In this assignment,we will use evolutionary computing to assign TAs to specific recitation sections. You

should be able to use the evo.py framework developed in class as is, though you may need to modify that

code to specify a running time limit.   Your main tasks are:

a)    Define functions for each objective (described below).  Each function should be written in a functional style. Try to avoid loops and assignments.

b)   Implement at least one unit test for each objective function to verify that your objectives are

working correctly.   Three sample solutions have been provided.  Here are their evaluation scores (see below for a description of each objective):

 

c)    Define agents that modify existing solutions and create new solutions. These can be simple or  complex.  It is entirely up to you. I recommend having some agents that try to address specific objectives.

d)   Run your optimizer for at most 10 minutes. There is no limit on how many agent invocations you    perform or how many solutions you produce.  Your only limit is time.

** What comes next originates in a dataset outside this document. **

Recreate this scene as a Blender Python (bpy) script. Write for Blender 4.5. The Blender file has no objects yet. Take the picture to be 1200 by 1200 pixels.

You will need to modify the   evo framework so that the evolve function accepts a time limit parameter. (I recommend that your time limit be specified in total seconds, e.g., time_limit=600)

e)    Report your best, non-dominated set of solutions.  You must output the solutions in table format in exactly the format specified in the deliverables section below.

Objectives

1.    Minimize overallocation of TAs (overallocation): Each TA specifies how many labs they can

support (max_assigned column in tas.csv). If a TA requests at most 2 labs and you assign to them 5 labs, that’s an overallocation penalty of 3.  Compute the objective by summing the overallocation   penalty over all TAs.  There is no minimum allocation.

2.    Minimize time conflicts (conflicts): Minimize the number of TAs with one or more time conflicts.  A time conflict occurs if you assign a TA to two labs meeting at the sametime.    If a TA has multiple

time conflicts, still count that as one overall time conflict for that TA.

3.    Minimize Under-Support (undersupport): If a section needs at least 3 TAs and you only assign 1, count that as 2 penalty points. Minimize the total penalty score across all sections.   There is no

penalty for assigning too many TAs.  You can never have enough TAs.

4.    Minimize the number of times you allocate a TA to a section they are unwilling to support

(unwilling). You could argue this is really a hard constraint, but we will treat it as an objective to be

minimized instead.

5.    Minimize the number of times you allocate a TA to a section where they said “willing” but not    “preferred”.  (unpreferred). In effect, we are trying to assign TAs to sections that they prefer.  But we want to frame every objective a minimization objective.    So, if your solution score has unwilling=0

and unpreferred=0, then all TAs are assigned to sections they prefer!  Good job!

Deliverables

1.    Submit all code to gradescope. Indicate a link to your github repo.  Grant TA/Instructor access to your repo.

2.    Submit a summary table in comma-delimited value (csv) format.  Each row is one non-dominated Pareto-optimal solution. Each column is the score for one objective.  The SIX columns are:

groupname, overallocation, conflicts, undersupport, unwilling, unpreferred.  The group

name can be whatever you like, but please limit to 8 characters, no spaces, and no special

characters. The group name will of course be the same in every row. If you don’t format your

summary in exactly this format your team is disqualified from the competition!  (By the way, this assignment is a friendly competition to see who can come up with the best solutions!!)

3.    Submit the details for ONE of your solutions.  (Which ever you personally think is the best). The

details should simply list the assigned sections for each TA and the assigned Tas for each section. Also indicate the evaluation scores for your chosen solution.

4.    Submit your pytest unit test report to convince the TAs that your objectives are scoring your solutions correctly.  (All tests should pass!)